▶ What the task asks
Reproduce all the entries precisely.

[Stored data]

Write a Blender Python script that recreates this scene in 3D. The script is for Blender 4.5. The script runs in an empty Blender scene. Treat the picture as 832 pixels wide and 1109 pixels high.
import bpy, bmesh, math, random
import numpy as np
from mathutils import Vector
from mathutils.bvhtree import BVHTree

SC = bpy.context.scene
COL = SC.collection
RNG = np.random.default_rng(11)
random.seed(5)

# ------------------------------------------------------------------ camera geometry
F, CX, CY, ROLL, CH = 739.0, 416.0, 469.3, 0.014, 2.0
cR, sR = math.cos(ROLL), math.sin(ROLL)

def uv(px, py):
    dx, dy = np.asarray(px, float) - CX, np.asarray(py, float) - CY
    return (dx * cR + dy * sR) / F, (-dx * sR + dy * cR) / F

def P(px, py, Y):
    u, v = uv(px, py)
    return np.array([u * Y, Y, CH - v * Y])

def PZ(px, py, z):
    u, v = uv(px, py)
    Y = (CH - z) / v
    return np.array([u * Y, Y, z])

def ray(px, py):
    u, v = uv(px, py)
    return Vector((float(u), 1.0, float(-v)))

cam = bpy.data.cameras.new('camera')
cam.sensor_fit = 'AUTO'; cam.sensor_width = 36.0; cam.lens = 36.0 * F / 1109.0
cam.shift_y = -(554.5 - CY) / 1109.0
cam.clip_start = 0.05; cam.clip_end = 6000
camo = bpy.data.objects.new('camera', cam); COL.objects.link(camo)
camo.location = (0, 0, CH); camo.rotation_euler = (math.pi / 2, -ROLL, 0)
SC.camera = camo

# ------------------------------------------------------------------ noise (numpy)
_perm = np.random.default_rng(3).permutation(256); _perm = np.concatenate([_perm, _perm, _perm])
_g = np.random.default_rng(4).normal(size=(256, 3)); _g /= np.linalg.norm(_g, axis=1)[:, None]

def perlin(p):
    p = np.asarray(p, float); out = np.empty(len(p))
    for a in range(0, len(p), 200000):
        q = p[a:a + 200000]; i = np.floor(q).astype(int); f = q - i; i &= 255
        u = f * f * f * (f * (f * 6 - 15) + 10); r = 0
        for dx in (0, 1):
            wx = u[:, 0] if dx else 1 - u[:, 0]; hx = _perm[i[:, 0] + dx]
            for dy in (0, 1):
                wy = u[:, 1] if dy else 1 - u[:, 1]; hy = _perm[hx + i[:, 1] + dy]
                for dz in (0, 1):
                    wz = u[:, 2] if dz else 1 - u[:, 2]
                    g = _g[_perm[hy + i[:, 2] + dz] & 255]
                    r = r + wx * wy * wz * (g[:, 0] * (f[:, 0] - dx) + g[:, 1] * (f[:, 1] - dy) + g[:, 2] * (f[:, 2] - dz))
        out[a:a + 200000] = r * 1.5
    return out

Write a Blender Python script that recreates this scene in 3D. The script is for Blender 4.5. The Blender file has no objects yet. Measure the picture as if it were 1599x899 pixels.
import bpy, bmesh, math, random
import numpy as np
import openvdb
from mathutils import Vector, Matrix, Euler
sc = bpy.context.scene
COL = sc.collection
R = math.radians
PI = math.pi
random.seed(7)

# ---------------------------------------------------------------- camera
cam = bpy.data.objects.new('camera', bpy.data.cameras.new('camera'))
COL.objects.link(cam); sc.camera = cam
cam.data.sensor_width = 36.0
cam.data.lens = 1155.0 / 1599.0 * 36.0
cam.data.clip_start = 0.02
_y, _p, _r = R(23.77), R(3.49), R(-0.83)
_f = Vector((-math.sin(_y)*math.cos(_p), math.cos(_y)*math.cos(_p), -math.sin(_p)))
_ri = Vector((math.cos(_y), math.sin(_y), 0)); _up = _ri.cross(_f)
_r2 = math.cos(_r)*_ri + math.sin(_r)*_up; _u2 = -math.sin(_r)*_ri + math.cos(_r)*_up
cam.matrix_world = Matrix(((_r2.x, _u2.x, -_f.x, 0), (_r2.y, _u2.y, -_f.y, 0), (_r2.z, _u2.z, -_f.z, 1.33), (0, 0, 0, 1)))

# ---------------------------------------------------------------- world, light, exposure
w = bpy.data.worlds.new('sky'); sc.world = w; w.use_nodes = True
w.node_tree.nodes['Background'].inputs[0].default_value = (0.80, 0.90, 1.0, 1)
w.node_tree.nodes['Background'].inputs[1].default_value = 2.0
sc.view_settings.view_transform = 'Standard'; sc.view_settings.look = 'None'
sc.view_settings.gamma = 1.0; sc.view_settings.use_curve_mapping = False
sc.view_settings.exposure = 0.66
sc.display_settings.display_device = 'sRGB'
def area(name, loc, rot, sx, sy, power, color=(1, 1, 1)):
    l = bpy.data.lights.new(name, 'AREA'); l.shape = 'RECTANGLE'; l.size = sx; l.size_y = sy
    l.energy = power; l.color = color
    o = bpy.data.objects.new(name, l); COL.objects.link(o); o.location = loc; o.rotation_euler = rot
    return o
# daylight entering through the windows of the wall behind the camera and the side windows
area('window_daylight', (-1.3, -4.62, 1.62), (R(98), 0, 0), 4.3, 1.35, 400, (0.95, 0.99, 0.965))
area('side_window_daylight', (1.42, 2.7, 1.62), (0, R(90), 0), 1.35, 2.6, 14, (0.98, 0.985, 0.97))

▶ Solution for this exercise
Write a Blender Python script that recreates this scene in 3D. The script is for Blender 4.5. The script runs in an empty Blender scene. Treat the picture as 832 pixels wide and 1109 pixels high.
import bpy, bmesh, math, random
import numpy as np
from mathutils import Vector
from mathutils.bvhtree import BVHTree

SC = bpy.context.scene
COL = SC.collection
RNG = np.random.default_rng(11)
random.seed(5)

# ------------------------------------------------------------------ camera geometry
F, CX, CY, ROLL, CH = 739.0, 416.0, 469.3, 0.014, 2.0
cR, sR = math.cos(ROLL), math.sin(ROLL)

def uv(px, py):
    dx, dy = np.asarray(px, float) - CX, np.asarray(py, float) - CY
    return (dx * cR + dy * sR) / F, (-dx * sR + dy * cR) / F

def P(px, py, Y):
    u, v = uv(px, py)
    return np.array([u * Y, Y, CH - v * Y])

def PZ(px, py, z):
    u, v = uv(px, py)
    Y = (CH - z) / v
    return np.array([u * Y, Y, z])

def ray(px, py):
    u, v = uv(px, py)
    return Vector((float(u), 1.0, float(-v)))

cam = bpy.data.cameras.new('camera')
cam.sensor_fit = 'AUTO'; cam.sensor_width = 36.0; cam.lens = 36.0 * F / 1109.0
cam.shift_y = -(554.5 - CY) / 1109.0
cam.clip_start = 0.05; cam.clip_end = 6000
camo = bpy.data.objects.new('camera', cam); COL.objects.link(camo)
camo.location = (0, 0, CH); camo.rotation_euler = (math.pi / 2, -ROLL, 0)
SC.camera = camo

# ------------------------------------------------------------------ noise (numpy)
_perm = np.random.default_rng(3).permutation(256); _perm = np.concatenate([_perm, _perm, _perm])
_g = np.random.default_rng(4).normal(size=(256, 3)); _g /= np.linalg.norm(_g, axis=1)[:, None]

def perlin(p):
    p = np.asarray(p, float); out = np.empty(len(p))
    for a in range(0, len(p), 200000):
        q = p[a:a + 200000]; i = np.floor(q).astype(int); f = q - i; i &= 255
        u = f * f * f * (f * (f * 6 - 15) + 10); r = 0
        for dx in (0, 1):
            wx = u[:, 0] if dx else 1 - u[:, 0]; hx = _perm[i[:, 0] + dx]
            for dy in (0, 1):
                wy = u[:, 1] if dy else 1 - u[:, 1]; hy = _perm[hx + i[:, 1] + dy]
                for dz in (0, 1):
                    wz = u[:, 2] if dz else 1 - u[:, 2]
                    g = _g[_perm[hy + i[:, 2] + dz] & 255]
                    r = r + wx * wy * wz * (g[:, 0] * (f[:, 0] - dx) + g[:, 1] * (f[:, 1] - dy) + g[:, 2] * (f[:, 2] - dz))
        out[a:a + 200000] = r * 1.5
    return out

Write a Blender Python script that recreates this scene in 3D. The script is for Blender 4.5. The Blender file has no objects yet. Measure the picture as if it were 1599x899 pixels.
import bpy, bmesh, math, random
import numpy as np
import openvdb
from mathutils import Vector, Matrix, Euler
sc = bpy.context.scene
COL = sc.collection
R = math.radians
PI = math.pi
random.seed(7)

# ---------------------------------------------------------------- camera
cam = bpy.data.objects.new('camera', bpy.data.cameras.new('camera'))
COL.objects.link(cam); sc.camera = cam
cam.data.sensor_width = 36.0
cam.data.lens = 1155.0 / 1599.0 * 36.0
cam.data.clip_start = 0.02
_y, _p, _r = R(23.77), R(3.49), R(-0.83)
_f = Vector((-math.sin(_y)*math.cos(_p), math.cos(_y)*math.cos(_p), -math.sin(_p)))
_ri = Vector((math.cos(_y), math.sin(_y), 0)); _up = _ri.cross(_f)
_r2 = math.cos(_r)*_ri + math.sin(_r)*_up; _u2 = -math.sin(_r)*_ri + math.cos(_r)*_up
cam.matrix_world = Matrix(((_r2.x, _u2.x, -_f.x, 0), (_r2.y, _u2.y, -_f.y, 0), (_r2.z, _u2.z, -_f.z, 1.33), (0, 0, 0, 1)))

# ---------------------------------------------------------------- world, light, exposure
w = bpy.data.worlds.new('sky'); sc.world = w; w.use_nodes = True
w.node_tree.nodes['Background'].inputs[0].default_value = (0.80, 0.90, 1.0, 1)
w.node_tree.nodes['Background'].inputs[1].default_value = 2.0
sc.view_settings.view_transform = 'Standard'; sc.view_settings.look = 'None'
sc.view_settings.gamma = 1.0; sc.view_settings.use_curve_mapping = False
sc.view_settings.exposure = 0.66
sc.display_settings.display_device = 'sRGB'
def area(name, loc, rot, sx, sy, power, color=(1, 1, 1)):
    l = bpy.data.lights.new(name, 'AREA'); l.shape = 'RECTANGLE'; l.size = sx; l.size_y = sy
    l.energy = power; l.color = color
    o = bpy.data.objects.new(name, l); COL.objects.link(o); o.location = loc; o.rotation_euler = rot
    return o
# daylight entering through the windows of the wall behind the camera and the side windows
area('window_daylight', (-1.3, -4.62, 1.62), (R(98), 0, 0), 4.3, 1.35, 400, (0.95, 0.99, 0.965))
area('side_window_daylight', (1.42, 2.7, 1.62), (0, R(90), 0), 1.35, 2.6, 14, (0.98, 0.985, 0.97))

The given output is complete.